Когда терем воеводы засыпает, на зыбкой границе между сном и явью в пьесе Островского на сцену выходит… домовой. Все двери закрещены, и чур сказан, но крест домовому не указ, а чур он соблюдает — но терем именно его владение, его царство.
Современники Островского, в целом приветливо отнесшиеся к пьесе, из-за этой сцены разошлись в суждениях. Тургенева она восхитила, а Писарева возмутила: «Если г. Островский верит во всякую чертовщину, то что же смотрит редакция “Современника”?»
В наши дни исследователь Черных откомментировал неудовольствие Писарева: «Критик, разумеется, понимал, что не писатель верит в домовых, а его герои»[115].
Вот и не «разумеется». Верования героев одно, появление образа, олицетворяющего эти верования, — совсем другое. Мало ли во что верят герои Островского, а появился въявь один только домовой. Значит, драматург именно его как-то особо выделил, «наградил» олицетворением. Из всей совокупности народных верований в домового, Островский взял самые хорошие, милые его черты. Речь домового в пьесе — тихая, добродушная. «Я поглажу тебя лапой бархатной на богатство, на радость с милым дружком…» Так и улыбаешься от этой «лапы бархатной».
Домовой появляется в девичьем тереме, где царствует старая нянька Недвига с ее старыми сказками и где нечего делать «демону государственности». Домовой для этого царства самый подходящий божок.
Бог создал человека, а человек создает богов, маленьких богов для домашнего обихода, и они не какая-то отвлеченная туманность, они реально воздействуют на человеческую жизнь. Конечно, не на главное, не на коренное в ней — а на то, что им по малым их силушкам. Домашние божки немножко наказывают, немножко благословляют, хлопоча в основном по хозяйству. И домовой, и прочая нечистая сила, а равно и все жесты «двоеверия» имеют в пьесе Островского власть в определенных пределах. Они являются там, где у человека есть какая-то область своеволия, какие-то собственные пристрастия, любовные или имущественные. Здесь, в тереме, царство сказочное, здесь старая нянька рассказывает сказки, и здесь, видимо, эти сказки и рождаются.
Но страдальческие русские песни родились не здесь.
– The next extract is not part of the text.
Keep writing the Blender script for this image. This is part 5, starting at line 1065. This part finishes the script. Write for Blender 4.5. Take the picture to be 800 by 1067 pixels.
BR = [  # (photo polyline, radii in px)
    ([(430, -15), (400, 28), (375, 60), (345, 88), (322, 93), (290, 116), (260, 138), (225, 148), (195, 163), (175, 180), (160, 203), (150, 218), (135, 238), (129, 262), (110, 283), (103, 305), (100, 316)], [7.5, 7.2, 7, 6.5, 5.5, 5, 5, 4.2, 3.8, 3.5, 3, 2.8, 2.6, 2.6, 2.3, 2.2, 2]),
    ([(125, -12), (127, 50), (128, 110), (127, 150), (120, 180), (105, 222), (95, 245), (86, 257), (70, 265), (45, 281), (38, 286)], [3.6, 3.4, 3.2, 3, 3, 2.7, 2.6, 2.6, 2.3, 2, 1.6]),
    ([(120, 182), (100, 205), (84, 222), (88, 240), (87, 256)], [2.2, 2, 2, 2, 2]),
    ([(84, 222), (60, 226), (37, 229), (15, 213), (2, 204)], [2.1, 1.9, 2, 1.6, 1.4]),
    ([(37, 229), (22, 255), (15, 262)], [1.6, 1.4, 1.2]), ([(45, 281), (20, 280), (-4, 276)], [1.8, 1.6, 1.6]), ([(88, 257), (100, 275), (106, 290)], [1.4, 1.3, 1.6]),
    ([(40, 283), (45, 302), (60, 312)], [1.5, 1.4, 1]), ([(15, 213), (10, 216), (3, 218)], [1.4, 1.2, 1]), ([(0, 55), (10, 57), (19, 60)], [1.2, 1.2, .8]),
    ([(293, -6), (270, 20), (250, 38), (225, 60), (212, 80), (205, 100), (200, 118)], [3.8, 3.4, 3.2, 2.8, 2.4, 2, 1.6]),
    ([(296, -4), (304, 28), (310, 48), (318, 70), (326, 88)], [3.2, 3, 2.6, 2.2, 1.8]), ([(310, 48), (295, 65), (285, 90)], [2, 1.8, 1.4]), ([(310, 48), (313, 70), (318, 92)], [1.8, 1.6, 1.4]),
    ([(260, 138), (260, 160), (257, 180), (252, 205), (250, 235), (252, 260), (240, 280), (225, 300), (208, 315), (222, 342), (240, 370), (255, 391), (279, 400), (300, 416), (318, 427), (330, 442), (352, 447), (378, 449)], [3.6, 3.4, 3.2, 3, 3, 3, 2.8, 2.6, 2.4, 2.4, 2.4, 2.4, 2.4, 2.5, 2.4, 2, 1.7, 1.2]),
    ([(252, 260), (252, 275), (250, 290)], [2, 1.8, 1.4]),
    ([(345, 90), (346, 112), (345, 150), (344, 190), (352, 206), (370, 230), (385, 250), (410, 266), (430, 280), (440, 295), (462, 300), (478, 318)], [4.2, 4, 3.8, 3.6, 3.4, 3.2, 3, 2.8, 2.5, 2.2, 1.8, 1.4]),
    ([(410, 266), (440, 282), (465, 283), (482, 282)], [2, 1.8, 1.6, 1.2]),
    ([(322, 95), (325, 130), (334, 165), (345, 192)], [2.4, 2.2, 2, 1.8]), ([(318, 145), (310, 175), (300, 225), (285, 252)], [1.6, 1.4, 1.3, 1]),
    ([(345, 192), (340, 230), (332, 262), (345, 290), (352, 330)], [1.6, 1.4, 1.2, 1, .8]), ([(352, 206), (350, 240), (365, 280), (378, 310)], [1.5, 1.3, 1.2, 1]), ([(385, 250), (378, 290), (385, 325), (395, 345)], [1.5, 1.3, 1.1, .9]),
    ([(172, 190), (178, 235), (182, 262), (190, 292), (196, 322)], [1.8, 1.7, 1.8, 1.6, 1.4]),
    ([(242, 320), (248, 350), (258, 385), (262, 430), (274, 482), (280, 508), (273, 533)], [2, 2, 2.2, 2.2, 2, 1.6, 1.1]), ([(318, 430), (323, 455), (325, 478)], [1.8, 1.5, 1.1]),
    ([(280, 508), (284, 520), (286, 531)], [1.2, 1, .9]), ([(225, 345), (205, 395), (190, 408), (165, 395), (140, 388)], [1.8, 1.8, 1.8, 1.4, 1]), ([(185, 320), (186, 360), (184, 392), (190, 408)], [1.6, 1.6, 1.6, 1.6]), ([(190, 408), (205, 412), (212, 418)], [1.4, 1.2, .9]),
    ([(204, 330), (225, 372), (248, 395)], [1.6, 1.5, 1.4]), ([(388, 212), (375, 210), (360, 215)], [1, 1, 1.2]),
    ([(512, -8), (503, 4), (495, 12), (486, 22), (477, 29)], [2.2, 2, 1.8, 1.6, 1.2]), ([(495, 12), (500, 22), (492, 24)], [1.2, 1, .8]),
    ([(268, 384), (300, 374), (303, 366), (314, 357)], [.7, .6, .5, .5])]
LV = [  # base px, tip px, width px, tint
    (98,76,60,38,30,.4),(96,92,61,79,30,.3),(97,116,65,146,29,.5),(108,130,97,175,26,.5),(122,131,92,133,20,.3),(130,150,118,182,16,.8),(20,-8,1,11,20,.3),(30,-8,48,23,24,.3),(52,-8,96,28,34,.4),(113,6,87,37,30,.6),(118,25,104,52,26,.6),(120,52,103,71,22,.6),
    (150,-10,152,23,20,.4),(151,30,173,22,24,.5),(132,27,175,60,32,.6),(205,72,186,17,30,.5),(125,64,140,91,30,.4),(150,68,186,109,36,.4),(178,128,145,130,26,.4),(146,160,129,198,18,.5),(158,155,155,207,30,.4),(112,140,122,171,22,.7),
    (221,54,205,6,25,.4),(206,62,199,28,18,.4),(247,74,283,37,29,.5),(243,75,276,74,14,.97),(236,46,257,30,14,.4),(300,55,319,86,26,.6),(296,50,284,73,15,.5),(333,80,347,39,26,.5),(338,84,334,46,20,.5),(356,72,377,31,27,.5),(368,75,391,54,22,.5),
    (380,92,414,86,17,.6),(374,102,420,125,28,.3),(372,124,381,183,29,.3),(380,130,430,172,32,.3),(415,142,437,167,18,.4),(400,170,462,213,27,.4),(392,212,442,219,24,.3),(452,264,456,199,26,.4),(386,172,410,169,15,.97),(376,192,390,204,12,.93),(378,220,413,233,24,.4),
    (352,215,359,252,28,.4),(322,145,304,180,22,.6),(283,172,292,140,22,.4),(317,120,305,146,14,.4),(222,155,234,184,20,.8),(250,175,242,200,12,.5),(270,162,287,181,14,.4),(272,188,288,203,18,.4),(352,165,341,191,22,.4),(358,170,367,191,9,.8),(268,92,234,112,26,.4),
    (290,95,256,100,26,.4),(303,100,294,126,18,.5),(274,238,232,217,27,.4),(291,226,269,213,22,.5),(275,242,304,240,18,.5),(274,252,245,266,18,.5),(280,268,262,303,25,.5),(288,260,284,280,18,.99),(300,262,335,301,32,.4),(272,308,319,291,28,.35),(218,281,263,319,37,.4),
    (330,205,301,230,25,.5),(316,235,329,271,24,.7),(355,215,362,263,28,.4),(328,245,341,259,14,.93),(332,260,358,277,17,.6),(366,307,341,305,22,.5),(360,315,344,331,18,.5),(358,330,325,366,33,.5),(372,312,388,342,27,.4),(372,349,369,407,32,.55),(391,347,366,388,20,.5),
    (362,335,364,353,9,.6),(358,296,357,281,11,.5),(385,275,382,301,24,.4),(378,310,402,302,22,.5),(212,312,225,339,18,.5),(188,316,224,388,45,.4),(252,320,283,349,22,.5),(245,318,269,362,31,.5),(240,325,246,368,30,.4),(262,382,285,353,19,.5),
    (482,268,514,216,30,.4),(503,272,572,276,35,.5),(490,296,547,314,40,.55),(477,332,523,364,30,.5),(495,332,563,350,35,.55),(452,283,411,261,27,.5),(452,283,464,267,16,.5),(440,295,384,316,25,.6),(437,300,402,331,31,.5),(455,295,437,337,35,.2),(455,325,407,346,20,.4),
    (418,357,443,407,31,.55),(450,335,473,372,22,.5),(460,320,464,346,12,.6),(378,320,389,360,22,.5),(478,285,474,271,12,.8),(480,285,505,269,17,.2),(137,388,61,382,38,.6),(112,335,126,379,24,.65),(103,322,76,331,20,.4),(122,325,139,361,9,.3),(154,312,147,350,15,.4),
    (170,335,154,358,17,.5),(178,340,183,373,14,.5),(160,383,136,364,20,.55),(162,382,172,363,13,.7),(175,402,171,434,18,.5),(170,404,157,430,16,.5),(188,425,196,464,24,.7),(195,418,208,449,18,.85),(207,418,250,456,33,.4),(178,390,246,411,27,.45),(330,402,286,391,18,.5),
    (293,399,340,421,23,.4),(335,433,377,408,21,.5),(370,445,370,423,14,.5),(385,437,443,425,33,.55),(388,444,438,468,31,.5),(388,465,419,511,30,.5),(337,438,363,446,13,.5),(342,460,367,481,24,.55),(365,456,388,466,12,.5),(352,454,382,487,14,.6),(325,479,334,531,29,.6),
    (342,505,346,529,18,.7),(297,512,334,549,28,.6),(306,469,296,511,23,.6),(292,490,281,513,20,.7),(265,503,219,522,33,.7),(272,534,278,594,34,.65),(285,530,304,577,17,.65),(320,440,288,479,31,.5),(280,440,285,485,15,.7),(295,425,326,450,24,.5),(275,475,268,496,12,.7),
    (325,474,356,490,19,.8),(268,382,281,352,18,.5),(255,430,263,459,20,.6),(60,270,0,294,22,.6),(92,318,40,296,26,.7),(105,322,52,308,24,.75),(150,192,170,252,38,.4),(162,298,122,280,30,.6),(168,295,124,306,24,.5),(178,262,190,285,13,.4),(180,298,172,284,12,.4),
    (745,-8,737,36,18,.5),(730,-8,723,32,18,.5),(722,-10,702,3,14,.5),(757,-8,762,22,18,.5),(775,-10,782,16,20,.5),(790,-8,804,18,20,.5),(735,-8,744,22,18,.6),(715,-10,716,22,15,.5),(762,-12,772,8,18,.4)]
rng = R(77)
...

Когда воевода, заблудившись в лесах, попадает в дом другой старухи — старухи-крестьянки, русский мир предстает перед ним совсем иным. Не сказочным.
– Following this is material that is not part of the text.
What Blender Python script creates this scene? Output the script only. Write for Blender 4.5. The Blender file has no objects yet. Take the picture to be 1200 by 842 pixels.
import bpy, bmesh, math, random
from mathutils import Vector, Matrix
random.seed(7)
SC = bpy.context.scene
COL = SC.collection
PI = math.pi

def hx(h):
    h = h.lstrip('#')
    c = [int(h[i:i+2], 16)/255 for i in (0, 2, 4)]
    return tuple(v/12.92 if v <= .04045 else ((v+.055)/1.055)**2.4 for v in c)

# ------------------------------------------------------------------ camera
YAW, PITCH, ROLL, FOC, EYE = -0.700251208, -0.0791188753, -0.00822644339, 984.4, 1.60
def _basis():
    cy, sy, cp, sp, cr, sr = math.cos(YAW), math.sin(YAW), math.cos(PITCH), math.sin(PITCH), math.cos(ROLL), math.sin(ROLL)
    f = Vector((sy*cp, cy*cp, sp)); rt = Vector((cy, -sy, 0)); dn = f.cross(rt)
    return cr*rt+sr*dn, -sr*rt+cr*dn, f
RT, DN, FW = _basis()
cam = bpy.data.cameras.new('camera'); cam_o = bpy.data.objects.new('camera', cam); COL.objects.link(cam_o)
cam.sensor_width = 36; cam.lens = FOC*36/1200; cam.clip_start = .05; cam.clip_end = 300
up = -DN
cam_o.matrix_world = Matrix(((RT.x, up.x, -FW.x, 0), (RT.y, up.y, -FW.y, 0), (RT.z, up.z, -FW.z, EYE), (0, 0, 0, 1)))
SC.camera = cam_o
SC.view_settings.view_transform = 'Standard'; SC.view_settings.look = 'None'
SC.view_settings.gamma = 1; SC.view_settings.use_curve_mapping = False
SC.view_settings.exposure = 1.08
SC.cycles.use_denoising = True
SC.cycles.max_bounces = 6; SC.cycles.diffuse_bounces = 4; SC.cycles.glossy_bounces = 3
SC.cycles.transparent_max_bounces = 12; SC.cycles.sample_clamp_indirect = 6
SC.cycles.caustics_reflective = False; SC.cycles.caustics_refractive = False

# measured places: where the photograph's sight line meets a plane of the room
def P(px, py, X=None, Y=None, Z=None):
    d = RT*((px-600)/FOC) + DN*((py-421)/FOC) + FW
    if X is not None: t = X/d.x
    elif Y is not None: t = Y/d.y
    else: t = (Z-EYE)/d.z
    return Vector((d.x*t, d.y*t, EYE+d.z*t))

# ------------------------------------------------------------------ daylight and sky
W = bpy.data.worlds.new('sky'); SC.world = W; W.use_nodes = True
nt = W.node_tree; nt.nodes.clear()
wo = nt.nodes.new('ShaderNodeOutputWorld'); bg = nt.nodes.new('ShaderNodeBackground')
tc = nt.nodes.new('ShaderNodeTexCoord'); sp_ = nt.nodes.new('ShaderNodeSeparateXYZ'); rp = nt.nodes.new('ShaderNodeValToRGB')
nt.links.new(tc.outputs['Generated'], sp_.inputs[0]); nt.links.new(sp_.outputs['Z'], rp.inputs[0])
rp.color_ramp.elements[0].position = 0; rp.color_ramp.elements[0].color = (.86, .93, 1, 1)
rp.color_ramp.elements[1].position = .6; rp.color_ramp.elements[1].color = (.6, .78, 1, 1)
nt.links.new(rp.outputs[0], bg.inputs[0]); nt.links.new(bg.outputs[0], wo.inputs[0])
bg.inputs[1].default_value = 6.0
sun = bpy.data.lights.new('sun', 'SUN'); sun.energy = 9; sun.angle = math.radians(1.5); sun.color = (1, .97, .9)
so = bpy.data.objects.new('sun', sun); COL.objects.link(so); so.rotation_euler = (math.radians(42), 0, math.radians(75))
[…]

В доме у поместных крестьян, живущих «за мурзой крещеным», в эту ночь собралось великое множество народу всякого звания, простого народу — бортников и лесорубов, рыбаков и целовальников, идущих с казенным товаром. И мир здесь становится прост и суров, как домотканый холст, речь незатейлива и деловита. Здесь «чище смерть, соленее беда и земля правдивей и страшнее» (О. Мандельштам). «Ты ворожишь?» — спрашивает старуху воевода, и та отвечает: «Нам, барин, и ворожить-то не о чем. Мы Бога и так прогневали…»
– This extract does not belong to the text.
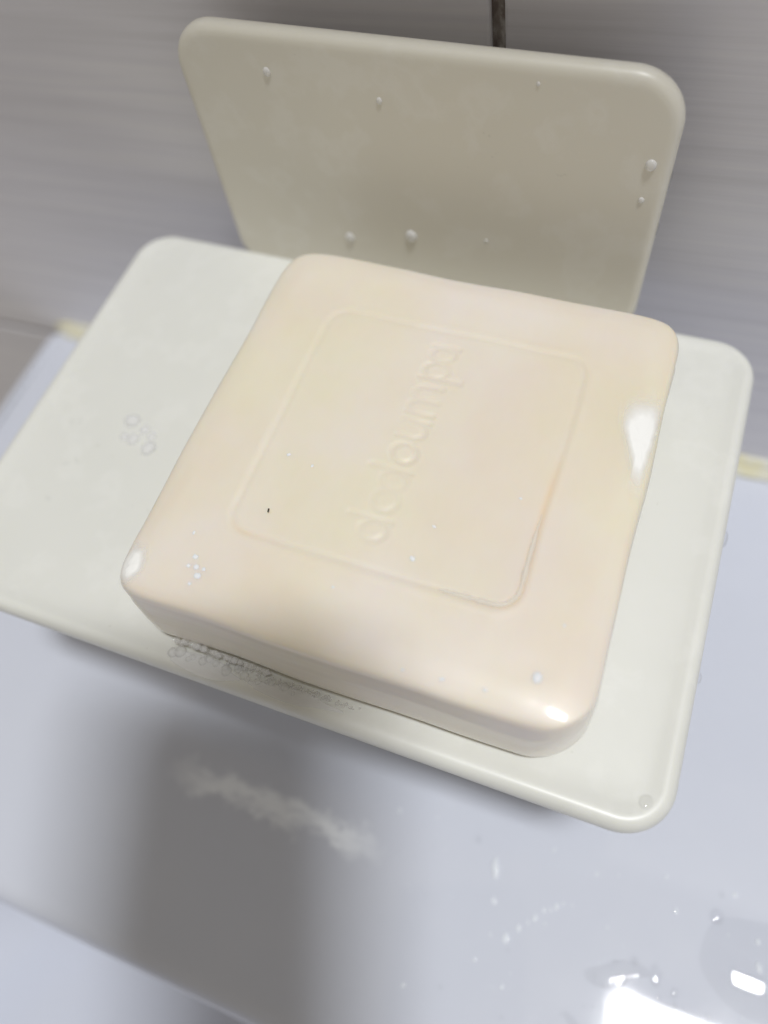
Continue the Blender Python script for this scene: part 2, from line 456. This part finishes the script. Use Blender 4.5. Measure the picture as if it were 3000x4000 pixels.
def cover_attr(me, vals, n):
    at = me.attributes.new('cover', 'FLOAT', 'POINT')
    at.data.foreach_set('value', np.repeat(np.array(vals, dtype=np.float32), n))
    return me
def patch(name, outline, label, lift=0.35):
    """thin lather lying on the soap's surface inside an outline given in soap coordinates"""
    cx = sum(p[0] for p in outline) / len(outline); cy = sum(p[1] for p in outline) / len(outline)
    pts = []
    for (x0, y0), (x1, y1) in zip(outline, outline[1:] + outline[:1]):
        for k in range(6): t = k / 6; pts.append((x0 + (x1 - x0) * t, y0 + (y1 - y0) * t))
    for _ in range(3): pts = [((pts[k - 1][0] + 2 * pts[k][0] + pts[(k + 1) % len(pts)][0]) / 4, (pts[k - 1][1] + 2 * pts[k][1] + pts[(k + 1) % len(pts)][1]) / 4) for k in range(len(pts))]
    pts = [(x + wobble(x, y, 0.5, 0.35), y + wobble(y, x, 0.5, 0.35)) for x, y in pts]
    lp = []
    for s, h in ((1.5, 0.04), (1.3, 0.05), (1.1, 0.06), (0.9, 0.08), (0.65, .1), (0.35, .11), (0.04, .11)):
        ring = []
        for x, y in pts:
            X = max(min(cx + (x - cx) * s, 39.6), -39.6); Y = max(min(cy + (y - cy) * s, 39.6), -39.6)
            z = float(soap_height(np.array(X), np.array(Y)))
            ring.append((X + wobble(X, Y, 0.05, 0.5), Y + wobble(Y, X, 0.06, 0.4), z + h + wobble(X, Y, 0.045, 0.35) + (wobble(X, Y, 1.2, 0.06))))
        lp.append(ring)
    v, f = loft(lp, False, True)
    me = cover_attr(mesh(name, v, f), [0, 0.06, 0.25, 0.6, 0.9, 1, 1], len(pts))
    o = link(name, me, LATHER, soap); tag(o, label)
    return o
patch('lather_patch', [(34.6, 18.6), (38.6, 19.6), (39.6, 17.0), (39.3, 12), (38.9, 7.0), (38.6, 3.6), (37.2, 4.2), (36.2, 8), (34.4, 12), (33.6, 15.5)], 'white lather patch on the right edge of the soap')
patch('lather_patch', [(-38.9, -32.2), (-36.6, -32.4), (-35.4, -34.2), (-35.6, -36.8), (-37.2, -38.6), (-38.9, -38.0), (-39.6, -35.4)], 'white lather patch on the front left corner of the soap')

# ------------------------------------------------------------------ water
def drop_mesh(name, h=0.38, wav=0.0, seed=0):
    seg, rings = 24, 7
    v = []; f = []
    for i in range(rings):
        t = i / rings; r = math.cos(t * math.pi / 2) ** 0.8; z = h * math.sin(t * math.pi / 2) ** 0.9
        for k in range(seg):
            a = 2 * math.pi * k / seg
            q = r * (1 + wav * noise.noise(Vector((math.cos(a) * 1.3 + seed, math.sin(a) * 1.3, seed))))
            v.append((q * math.cos(a), q * math.sin(a), z - 0.03))
    for i in range(rings - 1):
        for k in range(seg): f.append((i * seg + k, i * seg + (k + 1) % seg, (i + 1) * seg + (k + 1) % seg, (i + 1) * seg + k))
    v.append((0, 0, h - 0.03)); top = len(v) - 1
    for k in range(seg): f.append(((rings - 1) * seg + k, (rings - 1) * seg + (k + 1) % seg, top))
    return mesh(name, v, f)
drops = [drop_mesh('drop_a', 0.42, 0.0, 0), drop_mesh('drop_b', 0.36, 0.3, 2.3), drop_mesh('drop_c', 0.40, 0.45, 5.1)]
for d in drops: d.materials.append(WATER)
milky = [d.copy() for d in drops]
for d in milky: d.materials[0] = MILKY_GLINT
hazy = [d.copy() for d in drops]
for d in hazy: d.materials[0] = HAZY
beads = [d.copy() for d in drops]
for d in beads: d.materials[0] = GLINTW
def drop(kind, M, rx, ry, rz, label, group=None, ang=0.0, milk=False, name='water_drop'):
    o = link(name, (hazy if milk == 3 else beads if milk == 2 else milky if milk else drops)[kind], None)
    o.matrix_world = M @ Matrix.Rotation(ang, 4, 'Z') @ Matrix.Diagonal((rx, ry, rz, 1))
    tag(o, label, 'water drop', group)
    return o
KD = (125.94 - ZD) / 191.94
def deck_xy(x, y): return (132.17 + (x - 132.17) * KD, -121.4 + (y + 121.4) * KD)
def deck_M(x, y):
    x, y = deck_xy(x, y)
    return Matrix.Translation(Vector((x, y, ZD + 0.01)) * S)
def tray_M(x, y, z=-0.78): return DISH @ Matrix.Translation(Vector((x, y, z + 0.01)) * S)
def plate_M(x, z): return DISH @ Matrix.Translation(Vector((x, -0.86, z)) * S) @ Matrix.Rotation(math.pi / 2, 4, 'X')
def soap_M(x, y):
    z = float(soap_height(np.array(x), np.array(y)))
    return DISH @ Matrix.Translation(Vector((SC[0] + x, SC[1] + y, SC[2] + z + wobble(x, y, 0.045, 0.35))) * S)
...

Не об чем ворожить в этом суровом мире, где отнят последний оплот воли — Юрьев день, единственный день, когда крепостные могли менять хозяев. «Давно мы присмирели, с царя Бориса». Здесь живут с осознаньем Божьего гнева и немилости царя и ходят под ними смирно и осторожно, с особым мужественным и мученическим достоинством.
Не раз поражал и удивлял современников Островский. А от песни старухи-крестьянки особенно дрогнула душа. Сам М. П. Мусоргский, великий выразитель звучания народной стихии, написал к ней музыку. «Колыбельная» старухи из «Воеводы» — не народная песня, это вольная стилизация, да, собственно, просто сочинение самого драматурга.
Баю-баю, мил внучоночек!Ты спи-усни, крестьянский сын!Ты спи, поколь изживем беду,Изживем беду, пронесет грозу,Пронесет грозу, горе минется,Поколь Бог простит, царь сжалится.
Вспоминаешь край, который «в рабском виде царь Небесный исходил, благословляя» (Ф. Тютчев). Старуха исполнена строгого и печального достоинства. Точно и в самом деле чувствует себя стоящей прямо перед лицом Бога. «Ты отойди, здесь ангельское место», — говорит она воеводе, ничуть его не убоявшись. Старуха охраняет своего внучонка, свою надежду на прощение Бога и милость царя.
Белым тельцем лежишь в люлечке,Твоя душенька в небесах летит,Твой тихой сон сам Господь хранит,По бокам стоят светлы ангелы.
Здесь, в этом суровом, немногословном, домотканой мире, окруженный простым народом, подле ангела-младенца, воевода чувствует укоры совести — «дрожит Иудой», и не помогает ему заветный «чур». Совесть «чуром» не прогонишь. Наступила последняя простота: все ушло — лешие и домовые, сказки и прибаутки, расписные терема, девичьи игры и молодецкие пляски. Остались Бог и народ. Бог отвернулся от народа, забыл его, разгневался?
Нет, Он здесь. Но Он не домовой, чтобы гладить лапой бархатной, и не леший, чтоб сбивать с зазевавшегося путника шлык, Он не будет сторожить сытый сон или подгонять коня. Его сила и его власть — закон в сердце человека.